At least four Connecticut legislators changed their votes on a homeschool regulation bill on March 18, switching from “no” to “yes”, reversing the outcome and allowing the measure to advance the bill out of the Education Committee.
What had initially appeared to be a failed vote ultimately became a passage, prompting a national homeschool legal organization is now asking a straightforward question: what happened?
The legislation at the center of the dispute, House Bill 5468, is a 19-page proposal that would impose new requirements on families who withdraw a child from public school.
Under current Connecticut law, parents have broad discretion to homeschool, with relatively limited administrative involvement. HB 5468 would significantly alter that framework.
Most notably, the bill would require that any parent withdrawing a child from public school be automatically referred to the Department of Children and Families (DCF), regardless of the reason. The withdrawal could not be finalized without DCF approval. The proposal also introduces additional layers of oversight, shifting what is currently a private parental decision into a process subject to routine government review.
The bill drew substantial opposition from parents and stakeholders.
Thousands of individuals submitted testimony or spoke at public hearings against the proposal, while only s small number, 50, voiced support. Concerns were also raised by state agencies and local officials.

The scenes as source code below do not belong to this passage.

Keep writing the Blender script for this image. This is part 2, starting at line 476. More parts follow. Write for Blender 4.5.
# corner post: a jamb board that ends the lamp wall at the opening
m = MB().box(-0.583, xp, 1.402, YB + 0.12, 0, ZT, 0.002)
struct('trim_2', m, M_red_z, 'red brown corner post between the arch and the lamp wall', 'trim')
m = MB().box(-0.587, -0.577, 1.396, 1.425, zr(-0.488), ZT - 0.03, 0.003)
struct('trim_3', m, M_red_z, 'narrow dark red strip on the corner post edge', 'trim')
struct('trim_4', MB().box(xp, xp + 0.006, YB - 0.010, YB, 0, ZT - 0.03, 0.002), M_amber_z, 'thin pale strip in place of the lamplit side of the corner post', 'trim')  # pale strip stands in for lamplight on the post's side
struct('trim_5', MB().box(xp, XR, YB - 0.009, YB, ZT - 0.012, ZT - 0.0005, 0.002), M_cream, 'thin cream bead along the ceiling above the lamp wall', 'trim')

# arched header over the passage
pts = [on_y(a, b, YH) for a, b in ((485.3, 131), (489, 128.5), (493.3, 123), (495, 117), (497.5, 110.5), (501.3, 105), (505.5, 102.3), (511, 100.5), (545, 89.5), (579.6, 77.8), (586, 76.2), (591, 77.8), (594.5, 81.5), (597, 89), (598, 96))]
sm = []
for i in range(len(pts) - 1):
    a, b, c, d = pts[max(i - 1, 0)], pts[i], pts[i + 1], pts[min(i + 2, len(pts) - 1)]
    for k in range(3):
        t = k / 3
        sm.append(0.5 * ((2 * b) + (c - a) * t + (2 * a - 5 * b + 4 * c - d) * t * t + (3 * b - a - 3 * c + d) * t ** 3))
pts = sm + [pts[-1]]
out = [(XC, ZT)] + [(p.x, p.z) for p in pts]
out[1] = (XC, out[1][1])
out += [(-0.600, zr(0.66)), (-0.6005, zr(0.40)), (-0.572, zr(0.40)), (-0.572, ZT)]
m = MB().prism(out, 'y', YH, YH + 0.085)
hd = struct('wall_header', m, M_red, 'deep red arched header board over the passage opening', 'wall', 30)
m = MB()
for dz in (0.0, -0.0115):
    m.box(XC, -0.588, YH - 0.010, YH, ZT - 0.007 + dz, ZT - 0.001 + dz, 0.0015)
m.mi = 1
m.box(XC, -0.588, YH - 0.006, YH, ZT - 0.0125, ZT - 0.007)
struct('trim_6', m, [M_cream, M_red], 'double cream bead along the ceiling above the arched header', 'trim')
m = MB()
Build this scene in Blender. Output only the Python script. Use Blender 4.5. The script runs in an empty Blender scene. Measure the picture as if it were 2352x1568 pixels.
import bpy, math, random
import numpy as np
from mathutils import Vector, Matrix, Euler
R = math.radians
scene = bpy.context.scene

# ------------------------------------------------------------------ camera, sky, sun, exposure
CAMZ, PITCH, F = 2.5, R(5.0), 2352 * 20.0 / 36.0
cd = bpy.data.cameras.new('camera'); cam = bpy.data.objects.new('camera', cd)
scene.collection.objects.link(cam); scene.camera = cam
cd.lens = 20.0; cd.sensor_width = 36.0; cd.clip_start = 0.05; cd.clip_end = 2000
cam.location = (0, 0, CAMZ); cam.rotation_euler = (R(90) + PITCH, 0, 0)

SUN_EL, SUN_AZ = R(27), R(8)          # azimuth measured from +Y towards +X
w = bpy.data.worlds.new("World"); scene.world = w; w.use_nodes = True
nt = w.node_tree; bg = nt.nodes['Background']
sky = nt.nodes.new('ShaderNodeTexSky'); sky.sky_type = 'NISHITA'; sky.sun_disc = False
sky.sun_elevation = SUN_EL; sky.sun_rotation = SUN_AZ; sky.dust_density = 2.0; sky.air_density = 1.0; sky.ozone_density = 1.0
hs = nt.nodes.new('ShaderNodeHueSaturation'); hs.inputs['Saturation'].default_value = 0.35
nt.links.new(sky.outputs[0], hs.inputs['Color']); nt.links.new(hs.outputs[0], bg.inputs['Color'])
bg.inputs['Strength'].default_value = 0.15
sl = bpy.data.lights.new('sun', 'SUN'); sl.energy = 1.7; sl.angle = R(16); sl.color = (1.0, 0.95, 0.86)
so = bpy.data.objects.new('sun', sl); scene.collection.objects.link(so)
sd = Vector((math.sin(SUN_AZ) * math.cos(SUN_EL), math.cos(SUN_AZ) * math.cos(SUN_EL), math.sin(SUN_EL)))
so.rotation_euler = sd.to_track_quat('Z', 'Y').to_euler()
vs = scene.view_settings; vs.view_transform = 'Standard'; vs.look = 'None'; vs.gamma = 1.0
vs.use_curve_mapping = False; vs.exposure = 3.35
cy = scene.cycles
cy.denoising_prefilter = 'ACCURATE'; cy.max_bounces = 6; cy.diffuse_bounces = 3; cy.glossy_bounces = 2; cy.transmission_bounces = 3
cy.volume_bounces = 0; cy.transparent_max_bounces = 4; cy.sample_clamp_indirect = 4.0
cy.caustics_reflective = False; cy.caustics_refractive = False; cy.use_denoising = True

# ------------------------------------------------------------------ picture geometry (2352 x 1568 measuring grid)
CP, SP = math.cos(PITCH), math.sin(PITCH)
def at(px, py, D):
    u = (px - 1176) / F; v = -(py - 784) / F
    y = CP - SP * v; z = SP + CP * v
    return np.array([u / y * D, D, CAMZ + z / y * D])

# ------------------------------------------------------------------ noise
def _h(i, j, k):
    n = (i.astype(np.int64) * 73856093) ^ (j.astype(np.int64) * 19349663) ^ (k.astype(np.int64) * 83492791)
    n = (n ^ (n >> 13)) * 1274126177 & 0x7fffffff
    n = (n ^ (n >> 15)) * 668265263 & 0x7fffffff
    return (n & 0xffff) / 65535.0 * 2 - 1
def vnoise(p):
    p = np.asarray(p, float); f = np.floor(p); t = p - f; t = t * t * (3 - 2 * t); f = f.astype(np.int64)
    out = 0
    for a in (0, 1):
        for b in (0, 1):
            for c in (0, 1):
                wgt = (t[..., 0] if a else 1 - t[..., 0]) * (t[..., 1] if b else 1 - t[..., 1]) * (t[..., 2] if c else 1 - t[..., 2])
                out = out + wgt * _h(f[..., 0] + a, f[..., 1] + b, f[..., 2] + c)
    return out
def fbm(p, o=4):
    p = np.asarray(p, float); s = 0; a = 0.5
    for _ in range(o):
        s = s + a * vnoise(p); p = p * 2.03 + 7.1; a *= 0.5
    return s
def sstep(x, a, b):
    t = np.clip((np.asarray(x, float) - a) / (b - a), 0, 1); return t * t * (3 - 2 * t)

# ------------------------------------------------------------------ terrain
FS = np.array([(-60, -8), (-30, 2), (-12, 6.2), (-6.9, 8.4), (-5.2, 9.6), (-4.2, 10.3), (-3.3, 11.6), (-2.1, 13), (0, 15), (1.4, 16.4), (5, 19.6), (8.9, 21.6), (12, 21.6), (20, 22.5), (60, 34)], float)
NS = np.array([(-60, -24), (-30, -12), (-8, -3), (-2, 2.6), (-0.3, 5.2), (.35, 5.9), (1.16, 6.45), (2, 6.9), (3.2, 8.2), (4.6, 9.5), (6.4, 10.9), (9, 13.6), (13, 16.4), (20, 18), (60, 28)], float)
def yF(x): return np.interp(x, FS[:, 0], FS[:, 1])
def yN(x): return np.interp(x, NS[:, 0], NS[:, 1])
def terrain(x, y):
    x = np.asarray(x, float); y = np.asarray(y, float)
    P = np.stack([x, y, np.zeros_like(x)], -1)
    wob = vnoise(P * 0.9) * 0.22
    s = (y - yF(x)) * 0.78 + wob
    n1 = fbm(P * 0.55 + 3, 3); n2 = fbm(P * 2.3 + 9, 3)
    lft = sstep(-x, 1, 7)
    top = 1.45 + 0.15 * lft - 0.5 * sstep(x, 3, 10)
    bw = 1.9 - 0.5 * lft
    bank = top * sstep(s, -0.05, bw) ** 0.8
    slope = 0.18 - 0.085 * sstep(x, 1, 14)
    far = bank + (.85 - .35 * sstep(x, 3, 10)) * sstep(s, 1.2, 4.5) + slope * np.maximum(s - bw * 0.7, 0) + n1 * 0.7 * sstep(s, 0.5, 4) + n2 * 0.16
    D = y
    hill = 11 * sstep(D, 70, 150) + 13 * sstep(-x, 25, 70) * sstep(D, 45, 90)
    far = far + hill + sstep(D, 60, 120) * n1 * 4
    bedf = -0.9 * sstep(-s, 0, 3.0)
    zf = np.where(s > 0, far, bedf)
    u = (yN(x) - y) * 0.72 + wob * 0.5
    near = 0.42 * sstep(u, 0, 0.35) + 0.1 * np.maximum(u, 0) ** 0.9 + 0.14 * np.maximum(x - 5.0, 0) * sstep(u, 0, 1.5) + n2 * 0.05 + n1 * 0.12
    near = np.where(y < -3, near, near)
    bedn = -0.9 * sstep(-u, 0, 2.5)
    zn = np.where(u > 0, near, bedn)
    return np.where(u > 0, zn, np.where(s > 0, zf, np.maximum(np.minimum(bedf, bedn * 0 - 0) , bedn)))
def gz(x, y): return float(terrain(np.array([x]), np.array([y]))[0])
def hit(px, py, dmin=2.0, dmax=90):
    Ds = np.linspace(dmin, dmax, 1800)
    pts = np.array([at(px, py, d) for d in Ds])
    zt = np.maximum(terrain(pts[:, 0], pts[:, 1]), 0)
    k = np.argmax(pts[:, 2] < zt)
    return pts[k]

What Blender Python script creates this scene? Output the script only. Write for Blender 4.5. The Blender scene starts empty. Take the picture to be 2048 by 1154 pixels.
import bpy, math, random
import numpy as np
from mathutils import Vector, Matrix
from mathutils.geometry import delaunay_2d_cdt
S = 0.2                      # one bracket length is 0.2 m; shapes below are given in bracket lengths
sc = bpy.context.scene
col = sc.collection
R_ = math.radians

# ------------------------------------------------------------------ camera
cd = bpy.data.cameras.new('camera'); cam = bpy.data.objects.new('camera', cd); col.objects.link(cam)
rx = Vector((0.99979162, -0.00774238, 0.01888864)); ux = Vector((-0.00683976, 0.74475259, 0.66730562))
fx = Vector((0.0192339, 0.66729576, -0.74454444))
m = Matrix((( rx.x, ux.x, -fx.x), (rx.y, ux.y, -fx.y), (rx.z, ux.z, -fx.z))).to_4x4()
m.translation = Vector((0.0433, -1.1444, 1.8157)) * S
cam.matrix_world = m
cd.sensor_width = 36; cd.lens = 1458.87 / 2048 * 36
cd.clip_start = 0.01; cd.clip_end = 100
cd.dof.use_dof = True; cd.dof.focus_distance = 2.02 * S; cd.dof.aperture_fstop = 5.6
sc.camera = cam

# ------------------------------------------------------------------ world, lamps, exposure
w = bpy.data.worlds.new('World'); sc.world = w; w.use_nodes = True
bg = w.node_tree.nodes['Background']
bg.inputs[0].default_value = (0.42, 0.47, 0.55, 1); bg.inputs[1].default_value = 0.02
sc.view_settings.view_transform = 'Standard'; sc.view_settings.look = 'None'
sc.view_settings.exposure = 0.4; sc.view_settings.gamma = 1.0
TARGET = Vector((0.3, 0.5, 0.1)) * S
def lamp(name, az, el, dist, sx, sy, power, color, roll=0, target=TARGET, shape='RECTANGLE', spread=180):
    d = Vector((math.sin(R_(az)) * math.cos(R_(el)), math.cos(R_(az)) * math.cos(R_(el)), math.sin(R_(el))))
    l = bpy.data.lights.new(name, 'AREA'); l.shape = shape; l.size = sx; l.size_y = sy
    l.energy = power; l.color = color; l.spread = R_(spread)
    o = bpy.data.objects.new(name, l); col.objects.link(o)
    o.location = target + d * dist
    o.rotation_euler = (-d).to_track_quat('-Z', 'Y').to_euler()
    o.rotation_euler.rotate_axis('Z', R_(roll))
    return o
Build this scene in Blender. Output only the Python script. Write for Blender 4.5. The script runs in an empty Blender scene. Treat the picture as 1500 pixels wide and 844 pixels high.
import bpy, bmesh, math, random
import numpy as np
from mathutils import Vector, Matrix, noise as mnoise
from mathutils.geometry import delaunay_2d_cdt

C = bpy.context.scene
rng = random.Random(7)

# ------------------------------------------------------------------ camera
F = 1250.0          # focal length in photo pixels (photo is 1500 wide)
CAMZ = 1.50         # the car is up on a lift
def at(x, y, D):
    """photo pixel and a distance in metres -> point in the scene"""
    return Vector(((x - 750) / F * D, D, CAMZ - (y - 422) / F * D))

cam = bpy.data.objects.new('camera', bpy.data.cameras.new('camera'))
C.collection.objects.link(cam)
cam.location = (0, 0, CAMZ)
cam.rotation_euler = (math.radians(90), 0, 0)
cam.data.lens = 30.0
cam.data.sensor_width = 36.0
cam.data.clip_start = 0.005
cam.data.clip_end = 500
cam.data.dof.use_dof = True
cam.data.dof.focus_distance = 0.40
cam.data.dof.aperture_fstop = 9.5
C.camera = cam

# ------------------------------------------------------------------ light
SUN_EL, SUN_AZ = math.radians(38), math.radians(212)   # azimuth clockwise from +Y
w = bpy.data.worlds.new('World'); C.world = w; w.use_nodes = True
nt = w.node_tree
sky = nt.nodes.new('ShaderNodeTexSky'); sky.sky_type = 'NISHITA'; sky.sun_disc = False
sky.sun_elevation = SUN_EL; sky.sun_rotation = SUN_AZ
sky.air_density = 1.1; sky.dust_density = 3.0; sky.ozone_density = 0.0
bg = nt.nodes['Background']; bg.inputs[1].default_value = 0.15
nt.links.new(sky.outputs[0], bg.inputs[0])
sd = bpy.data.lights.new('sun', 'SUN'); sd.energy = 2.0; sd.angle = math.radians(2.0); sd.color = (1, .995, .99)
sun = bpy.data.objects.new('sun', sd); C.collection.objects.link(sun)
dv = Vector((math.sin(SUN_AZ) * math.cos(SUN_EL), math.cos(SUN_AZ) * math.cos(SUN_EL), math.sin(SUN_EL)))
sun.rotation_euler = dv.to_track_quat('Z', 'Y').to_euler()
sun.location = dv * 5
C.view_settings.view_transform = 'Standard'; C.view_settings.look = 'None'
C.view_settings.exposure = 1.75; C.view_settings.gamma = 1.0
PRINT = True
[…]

In written testimony, the Department of Children and Families warned that the bill would create new reporting requirements and caseload demands that would be “impossible to process at current staffing levels.” School superintendents similarly cautioned that the added responsibilities would exceed district capacity.
By most measures, the proposal faced broad resistance and limited institutional support.
That makes what happened next notable.
During the March 18 committee meeting, members debated the bill before taking a roll call vote. The initial tally appeared to defeat the measure.
As is standard practice, the voting window remained open for a period of time to allow members to adjust or record their votes.
By the time the vote was finalized, the outcome had changed.
According to a press release from Attorney Deborah G. Stevenson of the National Home Education Legal Defense, a review of the official vote sheet indicated that at least four votes originally recorded as “no” had been changed to “yes,” with white-out used to revise the entries. Those changes determined the bill’s advancement.
The organization does not allege wrongdoing and acknowledges that legislators are permitted to change their votes.
However, it is seeking clarification about the circumstances under which those changes occurred, including whether legislators were contacted during the voting window or faced external pressure to reconsider their positions.
The group notes that similar concerns have been raised in past legislative debates involving close votes, though it does not assert that such pressure occurred in this instance.
For many families, the issue is not limited to legislative procedure.
HB 5468 represents a significant shift in state policy toward homeschooling. Automatic referral to DCF based solely on a decision to withdraw a child from school marks a departure from existing practice and raises broader questions about how homeschooling families are treated under state law.
Given the level of public engagement, attention has increasingly focused on both the substance of the proposal and the process by which it advanced.
The bill will now continue through the legislative process.
But for those closely following the issue, the immediate question remains: how did a vote that appeared settled ultimately changed — and will a clear explanation will be provided?